Truth is revealed to those who seek it. Those who care only for themselves and their own states of being cannot come to an experience of the Ultimate. They will be limited by themselves, and their efforts will always rely on their own ego, which with this approach will become an insurmountable obstacle. There can be no escape from the bounds of the ordinary if a person’s attention is limited and restricted to their own problems only. Bertrand Russell was right to a certain degree—philosophy, now locked up within the individual human being, has lost a part of the potential it once had. Mysticism has avoided this trap, laying its emphasis not on some cerebral understanding, but in direct comprehension of Truth. Sufis say that man is separated from Truth by three thousand veils - fifteen hundred veils of Darkness and fifteen hundred veils of Light. Those who are able to cast off all these veils shall attain a wholly untarnished vision of Truth. In casting off the influence of the energies from Darkness and Light, a person’s powers of perception will be made complete.
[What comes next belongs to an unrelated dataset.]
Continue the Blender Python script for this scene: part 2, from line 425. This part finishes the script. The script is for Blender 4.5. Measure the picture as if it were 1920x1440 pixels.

In any truly mystical school there is a strict partitioning of information, and access to knowledge is limited. The matter of knowledge is a dangerous matter. The practical orientation of mystical work would render the involvement of any person who is not yet ready to partake in the practices quite dangerous. Work involving energies with high-frequency vibrations is similar to the impact of radiation—a person whose internal structure is not prepared for this sort of impact may suffer. Therefore a certain amount of information is always held back, and this is where so-called esoteric knowledge comes in, which in every school of mysticism takes on its own specific form, and modes of application and transfer. This book presents a part of that mystical knowledge, pertaining to the Sufi Path and working methods.